Mapson also told CP that at the event "feedback appeared positive and the response was encouraging," adding that it "is the cross of Christ that remains at the center of our Christian witness, not the flag."

The lecture Mapson gave was the first of an annual lectureship named for the Rev. James S. Hall, pastor of Triumph Baptist Church and a former president of BPMC.

In addition to the lecture by Mapson, the one-day program concluded with a sermon by the Rev. Johnny Ray Youngblood from Brooklyn, New York.

"When Youngblood arrived at Brooklyn's St. Paul Community Baptist Church in 1974, it had a dwindling congregation, an empty collection plate and a community vision that reached no further than its chapel doors," reported the Philadelphia Tribune.

"The surrounding neighborhood had been dismissed by city politicians as a violent wasteland. Within 10 years, Youngblood and his ministry had transformed both the church and the community around it into a thriving oasis."

Russell Moore, president of the Ethics & Religious Liberty Commission of the Southern Baptist Convention, had expressed similar concerns about the mixing of American patriotism and Christian piety.

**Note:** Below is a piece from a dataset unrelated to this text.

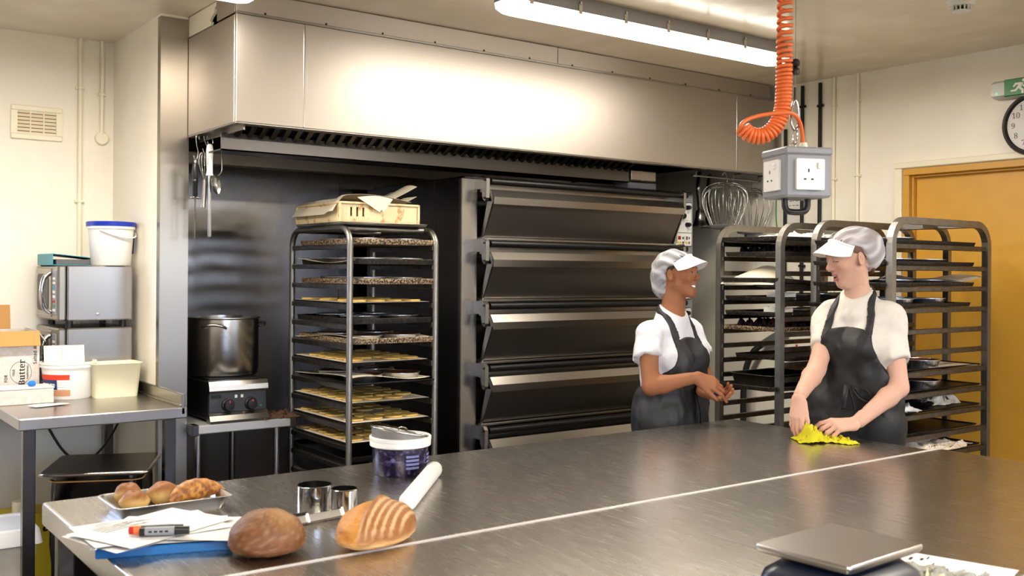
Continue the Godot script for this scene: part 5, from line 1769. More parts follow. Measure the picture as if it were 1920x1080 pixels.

In a YouTube video from last May, Moore explained that America was not a Christian nation in a sense that it was founded specifically to be "a group of people covenanted under Christianity."

"I think the confusion often comes in when people assign to the United States a providential place in history that the Bible never assigns it," said Moore.

"The idea that we're living in a Christian nation in that sense is really a form of theological liberalism. It assumes that a person or a nation can be a Christian apart from the regenerating work of the Holy Spirit, apart from new birth. That is contrary to the Gospel."